Playing with the board, I had a chance to write on it both with my finger and the beautiful stylus they designed — the actual invitation Cisco they sent us — browsed through different files, had a chance to play Where’s Waldo (a great demonstration of the usual zoom and navigation finger gestures we’re used to from our phones and tablets) and had the chance to sit in on individual demos for different use cases from Movie Production to Fashion Design, Music Class and even Math Class. Here you can see our conversation with the “Movie Executive” and a team member redesigning a story board slide.

Cisco Sparkboard

Each of the demos ran us through a real-world scenario with how the board will make real time collaboration quick. Seamless video calls allow users to display the whiteboard with a quick video preview at top to see our other participants, or full screen video calls, or a big prominent white board display with a small chat box on the side.

Sparkboard in Classroom

So How Big Is This Really?

Honestly, only time will tell, and I think even Cisco knows it’s a bit of courageous move in to launch something like this. They’ve certainly been priced it to sell as there really isn’t a product like exactly like this, at least not at this cost. Equivalents are generally far more expensive, and don’t have the unique Spark platform powering them.

Cisco is going to securely monitor how boards are used – they won’t see your details and content, since they encrypted it in the cloud so they can’t even see it, but they will watch how users use it. For example, the kind of data Cisco will collect looks at how long it takes for someone to interact with a board once they walk in a room, or how often and long video conferences are, or if the whiteboard gets used and what about it. They’re looking to collect data to learn how to build, and grow and continue to evolve.

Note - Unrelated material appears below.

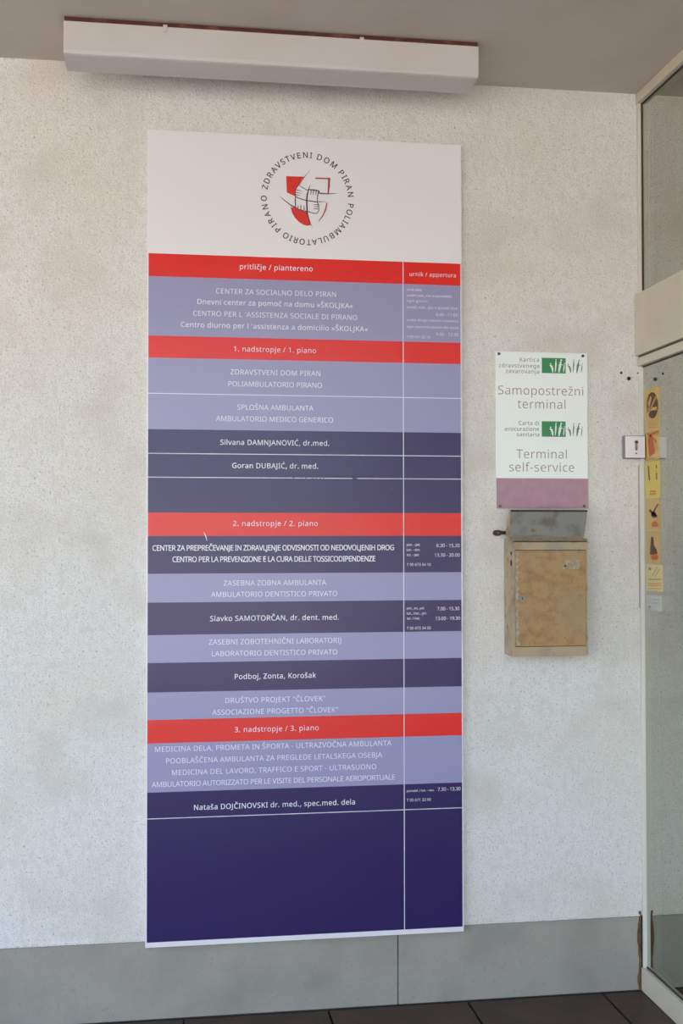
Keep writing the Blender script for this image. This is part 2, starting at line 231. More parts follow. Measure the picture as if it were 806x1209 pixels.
d493|425,609 354,609 354,438 356,405 359,374 354,374 345,386 335,397 323,407 310,416 296,423 280,429 262,434 243,437 221,438 171,432 128,413 93,381 66,338 49,282 44,214 49,146 65,91 92,48 128,17 171,-2 221,-8 242,-7 262,-4 279,1 296,7 310,15 323,24 335,35 345,46 354,58 358,58 368,0 425,0|196,374 231,379 274,375 306,360 329,336 343,304 352,263 355,213 355,200 352,154 343,117 328,88 305,67 273,55 232,51 197,55 168,69 146,93 130,125 120,165 117,213 120,260 130,300 146,334 168,359;
e452|269,435 234,438 198,435 164,426 134,411 108,390 86,364 68,333 55,297 47,257 44,212 47,167 56,126 70,91 90,61 114,36 143,17 176,3 212,-5 251,-8 279,-7 304,-5 327,-1 349,4 370,11 392,20 392,82 370,73 348,66 327,60 305,56 280,53 254,52 215,56 181,69 154,90 134,119 122,157 117,201 411,201 411,244 409,281 402,315 390,346 374,373 354,396 329,414 301,427|202,377 233,380 256,378 276,373 292,364 306,353 318,338 326,322 333,302 336,281 338,257 119,257 125,293 137,323 154,348 175,366;
f276|244,613 227,613 199,612 174,606 152,597 132,585 116,568 104,547 95,522 89,492 87,457 87,432 12,408 12,375 87,375 87,0 158,0 158,375 266,375 266,430 158,430 158,458 160,489 166,513 175,532 189,545 206,553 228,556 251,554 292,544 310,599 300,603 259,612;
g493|248,436 221,438 169,431 126,411 91,377 65,332 49,278 44,214 49,149 65,95 91,51 126,18 170,-2 221,-8 250,-6 275,-1 299,8 320,21 338,37 354,57 358,57 355,-13 352,-48 341,-77 324,-101 300,-119 271,-130 237,-134 206,-133 177,-130 149,-125 123,-118 99,-110 78,-100 78,-165 99,-174 122,-180 147,-186 202,-192 233,-192 274,-190 310,-183 341,-172 367,-155 388,-135 404,-109 416,-80 423,-46 425,-7 425,430 369,430 359,373 355,373 338,393 319,409 297,422 273,431|207,376 230,379 257,377 281,371 302,362 319,348 332,331 343,309 350,282 355,251 356,214 356,197 355,173 353,151 349,131 343,113 336,98 326,85 315,74 303,65 288,58 271,53 253,51 232,50 197,54 169,68 146,92 130,124 120,165 117,213 119,247 123,277 130,303 140,326 153,344 169,359 187,370;
h496|139,609 68,609 68,0 139,0 139,222 140,254 144,283 150,308 160,329 173,347 189,360 210,370 235,377 265,379 295,376 319,367 338,353 351,333 358,307 361,275 361,0 431,0 431,280 429,314 423,344 413,370 399,391 382,408 360,421 335,430 306,435 273,437 255,436 238,434 204,424 188,416 174,407 161,397 149,385 140,370 135,370;
i207|139,430 68,430 68,0 139,0|115,590 104,591 93,590 83,586 75,580 68,572 64,560 63,546 64,532 68,521 75,512 83,506 93,502 104,501 115,502 124,506 133,512 140,521 144,532 145,546 144,560 140,572 133,580 124,586;
j207|139,430 68,430 68,-67 66,-90 61,-108 51,-120 39,-128 25,-132 9,-134 -44,-126 -44,-183 -18,-190 5,-192 18,-192 44,-191 67,-186 87,-177 103,-166 116,-151 126,-133 133,-113 137,-90 139,-64|115,590 104,591 93,590 83,586 75,580 68,572 64,560 63,546 64,532 68,521 75,512 83,506 93,502 104,501 115,502 124,506 133,512 140,521 144,532 145,546 144,560 140,572 133,580 124,586;
k428|138,609 68,609 68,0 138,0 138,158 187,200 336,0 421,0 235,246 409,430 326,430 189,285 138,221 135,221 137,257 137,270;
l207|139,609 68,609 68,0 139,0;
m750|298,436 266,438 249,437 233,435 217,431 201,425 186,418 173,409 160,398 149,385 140,371 136,371 125,430 68,430 68,0 139,0 139,223 140,255 144,283 150,308 158,329 170,347 185,360 204,370 227,377 253,379 272,377 289,374 303,367 315,359 325,347 332,333 337,317 341,298 342,277 342,0 411,0 411,237 414,280 423,315 438,342 460,362 490,374 528,379 555,376 577,367 594,353 606,333 613,308 615,277 615,0 685,0 685,280 681,330 669,371 649,401 621,421 584,434 540,438 512,436 486,430 461,420 438,406 418,388 402,366 398,366 386,388 369,406 349,420 325,430;
n496|322,434 275,438 257,437 239,435 222,431 206,425 190,418 175,409 162,398 150,385 140,371 136,371 125,430 68,430 68,0 139,0 139,223 142,269 151,308 166,338 189,361 222,374 265,379 295,376 319,367 338,353 351,333 358,307 361,275 361,0 431,0 431,280 426,330 413,371 391,401 361,421;
o485|281,435 244,438 204,435 169,426 137,412 110,392 87,367 68,336 55,301 47,261 44,216 46,181 51,150 59,121 70,95 84,71 100,51 119,33 140,18 163,7 188,-1 214,-6 241,-8 271,-6 299,-1 324,7 348,18 369,33 388,51 404,71 417,95 428,121 436,150 440,181 442,216 439,261 431,301 417,336 398,367 374,392 347,412 316,426|202,374 242,379 270,376 294,370 314,359 331,344 345,325 355,303 363,277 367,248 369,216 367,184 363,154 356,128 345,105 331,86 314,71 294,59 270,53 243,51 216,53 192,59 172,71 155,86 141,105 130,128 123,154 119,184 117,216 120,263 130,303 147,335 171,359;
p493|322,432 273,438 251,437 231,434 213,429 197,422 182,414 170,405 158,394 148,383 139,371 136,371 126,430 68,430 68,-192 139,-192 134,55 139,55 158,33 182,15 197,7 213,1 231,-4 251,-7 272,-8 306,-5 337,3 365,17 390,37 410,62 427,93 439,129 447,170 449,216 444,284 428,339 401,383 365,413|260,379 296,374 325,359 348,334 363,302 373,262 376,217 375,186 371,157 364,131 354,108 341,88 326,72 308,60 286,53 261,51 233,53 208,59 188,70 172,85 159,103 150,126 144,152 140,182 139,216 139,229 141,261 145,289 152,313 161,333 174,349 190,362 210,371 233,377;
q493|253,436 221,438 188,435 157,427 129,413 104,393 83,368 67,338 54,302 47,261 44,214 49,146 66,91 93,48 128,17 170,-2 219,-8 251,-6 279,1 303,11 323,25 340,40 354,58 358,58 355,25 355,1 354,-9 354,-192 425,-192 425,430 369,430 358,371 355,371 341,389 324,405 304,419 280,429|196,374 231,379 273,375 305,361 328,337 343,305 352,263 355,213 355,199 353,168 349,140 342,116 333,96 320,79 304,67 284,58 260,52 233,51 197,55 168,70 146,93 130,126 120,165 117,213 120,260 130,300 145,334 167,359;
r331|249,437 231,433 214,426 198,418 183,407 170,395 158,381 147,367 137,351 134,351 126,430 68,430 68,0 139,0 139,229 140,251 143,270 149,289 156,305 166,321 176,334 189,346 202,355 217,363 232,369 248,373 310,368 319,433;
s384|228,437 202,438 157,435 118,425 85,408 61,386 46,358 41,324 43,302 48,283 57,266 69,252 84,239 103,228 124,217 148,206 174,196 222,176 239,167 253,158 264,150 271,141 276,132 279,123 280,112 277,94 269,79 256,66 236,57 211,51 178,49 153,50 128,54 104,60 81,67 60,75 42,83 42,19 59,11 78,5 99,-1 122,-5 148,-7 176,-8 210,-6 241,-2 268,6 292,18 311,32 327,49 339,69 346,92 348,119 346,140 341,159 333,176 321,191 306,203 289,215 268,226 245,236 193,256 172,266 154,274 139,282 127,290 119,298 113,307 109,317 108,328 111,343 118,356 131,366 149,374 171,379 197,380 218,379 238,377 258,372 297,360 315,353 339,409 319,417 298,424 275,430 252,434;
t289|144,528 103,528 75,437 13,409 13,375 74,375 74,125 76,93 82,66 91,44 104,27 120,13 138,4 157,-3 178,-7 200,-8 213,-8 253,-2 263,1 272,5 272,59 212,50 193,52 177,58 163,69 153,83 146,103 144,127 144,375 269,375 269,430 144,430;
u496|135,430 63,430 63,148 65,114 71,85 81,59 95,38 112,21 134,8 159,-1 187,-6 220,-8 238,-7 256,-5 273,-1 290,4 306,11 321,20 334,31 346,43 356,57 359,57 370,0 427,0 427,430 357,430 357,206 356,175 352,146 345,121 336,100 323,82 306,69 285,59 260,53 230,51 200,53 176,62 158,76 145,96 137,122 135,153;
v407|75,430 0,430 163,0 244,0 407,430 332,430 241,176 222,124 210,84 204,63 201,63 197,83 185,123 180,137 176,151 167,176;
w630|82,431 9,431 127,1 207,1 284,242 299,297 313,357 316,357 328,308 330,297 346,243 419,1 502,1 621,431 549,431 489,201 460,74 457,74 451,109 447,122 428,188 354,431 277,431 201,188 172,73 169,73 157,139 141,201;
x424|102,430 22,430 170,220 14,0 94,0 213,172 330,0 410,0 253,220 402,430 322,430 213,268;
y409|76,430 1,430 174,-2 152,-59 138,-87 130,-99 121,-110 99,-126 86,-131 72,-134 9,-130 9,-186 44,-192 67,-192 94,-191 117,-185 138,-176 157,-164 173,-148 188,-130 201,-108 213,-85 224,-59 409,430 333,430 245,186 217,100 212,83 209,68 205,68 203,80 193,117 188,130 184,144 169,185;
z377|340,430 45,430 45,375 262,375 31,47 31,0 346,0 346,55 112,55 340,377;
«408|217,349 167,378 32,217 32,206 167,45 217,75 105,212|377,349 327,378 191,217 191,206 327,45 377,75 265,212;
»408|217,217 81,378 31,349 144,212 31,75 81,45 217,206|376,217 240,378 190,349 302,212 190,75 240,45 376,206;
Ć507|353,580 324,581 281,578 242,571 206,559 174,543 145,523 120,499 99,471 81,440 67,406 57,369 51,329 49,287 52,230 62,178 78,131 101,90 130,56 166,28 208,8 257,-4 312,-8 369,-6 416,2 438,8 460,15 460,78 416,66 371,58 347,56 322,55 281,58 244,68 213,83 186,105 164,132 147,164 135,200 128,241 125,286 127,321 131,353 139,383 149,410 162,434 178,456 196,474 217,490 241,502 266,510 294,516 323,517 348,516 372,513 394,508 435,494 453,486 482,547 460,557 435,565 409,572 381,577|423,757 338,757 325,732 298,688 262,638 262,629 309,629 403,722 423,749;
ć385|267,437 245,438 208,435 174,428 142,415 114,396 90,372 71,342 56,305 47,262 44,213 47,165 55,123 69,87 88,58 112,34 139,15 170,2 204,-5 241,-8 264,-7 285,-5 304,-2 336,8 351,15 351,78 336,71 319,65 302,60 283,56 262,54 240,53 214,55 191,61 172,71 155,86 141,104 131,126 123,152 119,181 117,213 119,247 123,277 131,303 141,325 155,343 172,358 193,368 217,374 244,376 259,375 275,373 292,370 323,361 337,356 358,415 344,421 328,426 309,431 288,435|346,614 261,614 248,589 221,546 211,532 202,518 185,496 185,486 232,486 326,579 346,606;
Č507|353,580 324,581 281,578 242,571 206,559 174,543 145,523 120,499 99,471 81,440 67,406 57,369 51,329 49,287 52,230 62,178 78,131 101,90 130,56 166,28 208,8 257,-4 312,-8 369,-6 416,2 438,8 460,15 460,78 416,66 371,58 347,56 322,55 281,58 244,68 213,83 186,105 164,132 147,164 135,200 128,241 125,286 127,321 131,353 139,383 149,410 162,434 178,456 196,474 217,490 241,502 266,510 294,516 323,517 348,516 372,513 394,508 435,494 453,486 482,547 460,557 435,565 409,572 381,577|217,757 169,757 169,747 179,736 191,724 216,697 228,683 251,655 268,629 340,629 347,641 357,655 380,683 392,697 405,711 430,736 440,747 440,757 391,757 376,747 347,724 332,711 318,697 303,683 275,711 261,724 246,736;
č385|267,437 245,438 208,435 174,428 142,415 114,396 90,372 71,342 56,305 47,262 44,213 47,165 55,123 69,87 88,58 112,34 139,15 170,2 204,-5 241,-8 264,-7 285,-5 304,-2 336,8 351,15 351,78 336,71 319,65 302,60 283,56 262,54 240,53 214,55 191,61 172,71 155,86 141,104 131,126 123,152 119,181 117,213 119,247 123,277 131,303 141,325 155,343 172,358 193,368 217,374 244,376 259,375 275,373 292,370 323,361 337,356 358,415 344,421 328,426 309,431 288,435|140,614 92,614 92,604 102,593 114,581 139,554 163,526 174,512 183,499 191,486 263,486 270,499 291,526 315,554 328,568 353,593 363,604 363,614 314,614 299,605 285,594 255,568 241,555 226,540 213,555 198,568 184,581 169,594 154,605;
Š440|262,580 231,581 197,579 165,573 136,563 110,550 89,533 71,513 58,490 51,464 48,435 49,413 52,393 57,375 65,359 74,344 85,330 98,317 114,305 131,294 172,274 228,253 255,241 277,230 295,218 308,207 318,194 325,180 329,164 330,147 329,129 324,113 316,98 305,85 290,74 273,66 252,60 228,56 201,55 171,56 142,59 113,65 86,72 62,80 41,88 41,19 83,4 137,-5 157,-7 177,-8 198,-8 238,-6 274,1 307,11 335,26 359,44 378,66 392,92 400,121 403,153 401,181 395,206 385,228 371,247 353,264 332,279 307,293 278,306 246,318 217,330 172,351 156,362 143,373 133,386 126,400 122,416 121,434 122,450 126,464 133,478 142,489 155,499 169,507 187,513 207,516 229,517 254,516 278,513 302,508 325,502 346,495 366,487 389,549 367,558 318,572 290,577|141,757 93,757 93,747 114,724 127,711 139,697 152,683 175,655 192,629 264,629 280,655 316,697 329,711 342,724 364,747 364,757 314,757 300,747 271,724 256,711 241,697 227,683 199,711 170,736;
š384|228,437 202,438 157,435 118,425 85,408 61,386 46,358 41,324 43,302 48,283 57,266 69,252 84,239 103,228 124,217 148,206 174,196 222,176 239,167 253,158 264,150 271,141 276,132 279,123 280,112 277,94 269,79 256,66 236,57 211,51 178,49 153,50 128,54 104,60 81,67 60,75 42,83 42,19 59,11 78,5 99,-1 122,-5 148,-7 176,-8 210,-6 241,-2 268,6 292,18 311,32 327,49 339,69 346,92 348,119 346,140 341,159 333,176 321,191 306,203 289,215 268,226 245,236 193,256 172,266 154,274 139,282 127,290 119,298 113,307 109,317 108,328 111,343 118,356 131,366 149,374 171,379 197,380 218,379 238,377 258,372 297,360 315,353 339,409 319,417 298,424 275,430 252,434|105,614 57,614 57,604 78,581 91,568 103,554 116,540 128,526 148,499 156,486 228,486 235,499 244,512 255,526 268,540 280,554 293,568 306,581 328,604 328,614 278,614 264,605 250,594 205,555 191,540 177,555 163,568 148,581 134,594 119,605;
Ž459|419,573 40,573 40,508 332,508 30,55 30,0 427,0 427,64 118,64 419,518|145,757 97,757 97,747 118,724 131,711 143,697 156,683 179,655 196,629 268,629 284,655 296,668 308,683 320,697 333,711 346,724 368,747 368,757 318,757 304,747 275,724 260,711 245,697 231,683 203,711 174,736;
ž377|340,430 45,430 45,375 262,375 31,47 31,0 346,0 346,55 112,55 340,377|101,614 53,614 53,604 74,581 87,568 99,554 112,540 144,499 152,486 224,486 231,499 240,512 251,526 264,540 276,554 289,568 302,581 324,604 324,614 274,614 260,605 246,594 201,555 187,540 173,555 159,568 144,581 130,594 115,605
'''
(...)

Rowan himself said that “this is the first announcement of a long innovation pipeline in 2017,” and Cisco wants to make sure they do it right to keep building off the basis they’ve started. Rowan also gave the example of an iPhone, when it first launched we didn’t have the capability to share and construct apps like we currently do, with such a massive market, but once Apple saw the device was a success, and being used, they ran with it and built something amazing – I’m generally not the biggest Apple fan and even I will admit that the iPhone is a great innovation.

So far, the Spark Board really looks like it could be something similar, another great innovation in the world of Collaboration. The nerd in me is really, really likes the Spark Board – it honestly is just a cool piece of hardware, with some powerful software behind it. I’m definitely interested in seeing where they take it, and what’s next to come.